>> begin

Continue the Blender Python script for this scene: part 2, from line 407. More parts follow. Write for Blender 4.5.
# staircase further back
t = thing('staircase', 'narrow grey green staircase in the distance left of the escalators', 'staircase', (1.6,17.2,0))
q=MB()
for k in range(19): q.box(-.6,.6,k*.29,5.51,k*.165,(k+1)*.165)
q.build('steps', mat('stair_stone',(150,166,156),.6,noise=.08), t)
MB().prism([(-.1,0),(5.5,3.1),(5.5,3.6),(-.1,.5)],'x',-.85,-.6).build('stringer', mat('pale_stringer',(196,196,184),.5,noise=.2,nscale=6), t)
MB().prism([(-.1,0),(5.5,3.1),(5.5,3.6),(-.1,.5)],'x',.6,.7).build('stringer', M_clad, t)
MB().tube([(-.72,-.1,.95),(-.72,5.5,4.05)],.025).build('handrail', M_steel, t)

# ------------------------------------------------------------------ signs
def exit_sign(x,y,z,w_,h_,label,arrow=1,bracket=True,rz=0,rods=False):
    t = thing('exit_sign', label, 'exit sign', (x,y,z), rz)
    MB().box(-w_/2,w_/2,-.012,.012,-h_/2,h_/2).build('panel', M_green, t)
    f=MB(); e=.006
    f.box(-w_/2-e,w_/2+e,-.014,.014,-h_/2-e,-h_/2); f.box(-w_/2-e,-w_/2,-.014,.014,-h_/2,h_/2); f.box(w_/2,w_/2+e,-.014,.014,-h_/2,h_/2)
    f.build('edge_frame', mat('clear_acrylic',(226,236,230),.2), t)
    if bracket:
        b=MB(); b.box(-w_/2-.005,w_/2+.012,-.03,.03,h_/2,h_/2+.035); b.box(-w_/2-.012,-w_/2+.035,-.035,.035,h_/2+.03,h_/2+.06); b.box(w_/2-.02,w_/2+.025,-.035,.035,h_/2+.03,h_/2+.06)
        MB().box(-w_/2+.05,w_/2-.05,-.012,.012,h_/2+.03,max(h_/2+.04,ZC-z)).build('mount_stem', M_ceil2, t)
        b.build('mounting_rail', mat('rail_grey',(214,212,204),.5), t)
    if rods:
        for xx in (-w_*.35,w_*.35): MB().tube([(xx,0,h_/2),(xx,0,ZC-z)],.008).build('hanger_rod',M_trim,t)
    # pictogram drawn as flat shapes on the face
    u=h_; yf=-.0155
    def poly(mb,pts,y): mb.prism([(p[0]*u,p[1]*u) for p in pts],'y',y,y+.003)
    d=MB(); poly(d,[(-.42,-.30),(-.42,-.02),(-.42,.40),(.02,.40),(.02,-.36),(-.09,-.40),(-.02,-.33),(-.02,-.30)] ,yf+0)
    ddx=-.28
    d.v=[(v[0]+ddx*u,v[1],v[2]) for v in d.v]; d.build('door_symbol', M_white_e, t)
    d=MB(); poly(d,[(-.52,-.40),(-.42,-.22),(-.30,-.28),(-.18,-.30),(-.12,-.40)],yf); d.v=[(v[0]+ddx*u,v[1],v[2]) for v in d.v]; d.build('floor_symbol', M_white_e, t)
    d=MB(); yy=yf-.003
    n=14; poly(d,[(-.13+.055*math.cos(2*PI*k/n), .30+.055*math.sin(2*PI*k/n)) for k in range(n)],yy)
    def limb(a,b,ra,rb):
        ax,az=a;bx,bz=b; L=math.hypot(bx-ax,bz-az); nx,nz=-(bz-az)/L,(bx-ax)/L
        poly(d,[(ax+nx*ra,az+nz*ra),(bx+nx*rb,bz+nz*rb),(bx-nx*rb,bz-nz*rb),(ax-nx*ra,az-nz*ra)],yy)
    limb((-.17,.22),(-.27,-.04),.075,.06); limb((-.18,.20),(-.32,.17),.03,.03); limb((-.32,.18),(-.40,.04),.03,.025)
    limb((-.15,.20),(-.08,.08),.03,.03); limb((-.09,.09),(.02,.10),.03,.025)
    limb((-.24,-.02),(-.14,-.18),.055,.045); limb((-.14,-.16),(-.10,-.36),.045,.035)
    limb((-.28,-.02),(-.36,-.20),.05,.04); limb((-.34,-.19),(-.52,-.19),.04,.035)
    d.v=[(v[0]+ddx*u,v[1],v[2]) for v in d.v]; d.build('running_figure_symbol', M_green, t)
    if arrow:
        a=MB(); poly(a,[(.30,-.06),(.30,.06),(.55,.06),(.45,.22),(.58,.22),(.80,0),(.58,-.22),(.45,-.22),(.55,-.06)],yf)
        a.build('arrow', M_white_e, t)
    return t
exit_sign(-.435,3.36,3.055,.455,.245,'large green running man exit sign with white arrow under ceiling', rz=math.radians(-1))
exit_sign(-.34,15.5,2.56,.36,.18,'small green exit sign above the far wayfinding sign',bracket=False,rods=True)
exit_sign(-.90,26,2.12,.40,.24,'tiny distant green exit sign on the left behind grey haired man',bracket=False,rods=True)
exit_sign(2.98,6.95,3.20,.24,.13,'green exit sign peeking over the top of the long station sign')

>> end

Give the data again, exactly as it stands.

Continue the Blender Python script for this scene: part 2, from line 407. More parts follow. Write for Blender 4.5.
# staircase further back
t = thing('staircase', 'narrow grey green staircase in the distance left of the escalators', 'staircase', (1.6,17.2,0))
q=MB()
for k in range(19): q.box(-.6,.6,k*.29,5.51,k*.165,(k+1)*.165)
q.build('steps', mat('stair_stone',(150,166,156),.6,noise=.08), t)
MB().prism([(-.1,0),(5.5,3.1),(5.5,3.6),(-.1,.5)],'x',-.85,-.6).build('stringer', mat('pale_stringer',(196,196,184),.5,noise=.2,nscale=6), t)
MB().prism([(-.1,0),(5.5,3.1),(5.5,3.6),(-.1,.5)],'x',.6,.7).build('stringer', M_clad, t)
MB().tube([(-.72,-.1,.95),(-.72,5.5,4.05)],.025).build('handrail', M_steel, t)

# ------------------------------------------------------------------ signs
def exit_sign(x,y,z,w_,h_,label,arrow=1,bracket=True,rz=0,rods=False):
    t = thing('exit_sign', label, 'exit sign', (x,y,z), rz)
    MB().box(-w_/2,w_/2,-.012,.012,-h_/2,h_/2).build('panel', M_green, t)
    f=MB(); e=.006
    f.box(-w_/2-e,w_/2+e,-.014,.014,-h_/2-e,-h_/2); f.box(-w_/2-e,-w_/2,-.014,.014,-h_/2,h_/2); f.box(w_/2,w_/2+e,-.014,.014,-h_/2,h_/2)
    f.build('edge_frame', mat('clear_acrylic',(226,236,230),.2), t)
    if bracket:
        b=MB(); b.box(-w_/2-.005,w_/2+.012,-.03,.03,h_/2,h_/2+.035); b.box(-w_/2-.012,-w_/2+.035,-.035,.035,h_/2+.03,h_/2+.06); b.box(w_/2-.02,w_/2+.025,-.035,.035,h_/2+.03,h_/2+.06)
        MB().box(-w_/2+.05,w_/2-.05,-.012,.012,h_/2+.03,max(h_/2+.04,ZC-z)).build('mount_stem', M_ceil2, t)
        b.build('mounting_rail', mat('rail_grey',(214,212,204),.5), t)
    if rods:
        for xx in (-w_*.35,w_*.35): MB().tube([(xx,0,h_/2),(xx,0,ZC-z)],.008).build('hanger_rod',M_trim,t)
    # pictogram drawn as flat shapes on the face
    u=h_; yf=-.0155
    def poly(mb,pts,y): mb.prism([(p[0]*u,p[1]*u) for p in pts],'y',y,y+.003)
    d=MB(); poly(d,[(-.42,-.30),(-.42,-.02),(-.42,.40),(.02,.40),(.02,-.36),(-.09,-.40),(-.02,-.33),(-.02,-.30)] ,yf+0)
    ddx=-.28
    d.v=[(v[0]+ddx*u,v[1],v[2]) for v in d.v]; d.build('door_symbol', M_white_e, t)
    d=MB(); poly(d,[(-.52,-.40),(-.42,-.22),(-.30,-.28),(-.18,-.30),(-.12,-.40)],yf); d.v=[(v[0]+ddx*u,v[1],v[2]) for v in d.v]; d.build('floor_symbol', M_white_e, t)
    d=MB(); yy=yf-.003
    n=14; poly(d,[(-.13+.055*math.cos(2*PI*k/n), .30+.055*math.sin(2*PI*k/n)) for k in range(n)],yy)
    def limb(a,b,ra,rb):
        ax,az=a;bx,bz=b; L=math.hypot(bx-ax,bz-az); nx,nz=-(bz-az)/L,(bx-ax)/L
        poly(d,[(ax+nx*ra,az+nz*ra),(bx+nx*rb,bz+nz*rb),(bx-nx*rb,bz-nz*rb),(ax-nx*ra,az-nz*ra)],yy)
    limb((-.17,.22),(-.27,-.04),.075,.06); limb((-.18,.20),(-.32,.17),.03,.03); limb((-.32,.18),(-.40,.04),.03,.025)
    limb((-.15,.20),(-.08,.08),.03,.03); limb((-.09,.09),(.02,.10),.03,.025)
    limb((-.24,-.02),(-.14,-.18),.055,.045); limb((-.14,-.16),(-.10,-.36),.045,.035)
    limb((-.28,-.02),(-.36,-.20),.05,.04); limb((-.34,-.19),(-.52,-.19),.04,.035)
    d.v=[(v[0]+ddx*u,v[1],v[2]) for v in d.v]; d.build('running_figure_symbol', M_green, t)
    if arrow:
        a=MB(); poly(a,[(.30,-.06),(.30,.06),(.55,.06),(.45,.22),(.58,.22),(.80,0),(.58,-.22),(.45,-.22),(.55,-.06)],yf)
        a.build('arrow', M_white_e, t)
    return t
exit_sign(-.435,3.36,3.055,.455,.245,'large green running man exit sign with white arrow under ceiling', rz=math.radians(-1))
exit_sign(-.34,15.5,2.56,.36,.18,'small green exit sign above the far wayfinding sign',bracket=False,rods=True)
exit_sign(-.90,26,2.12,.40,.24,'tiny distant green exit sign on the left behind grey haired man',bracket=False,rods=True)
exit_sign(2.98,6.95,3.20,.24,.13,'green exit sign peeking over the top of the long station sign')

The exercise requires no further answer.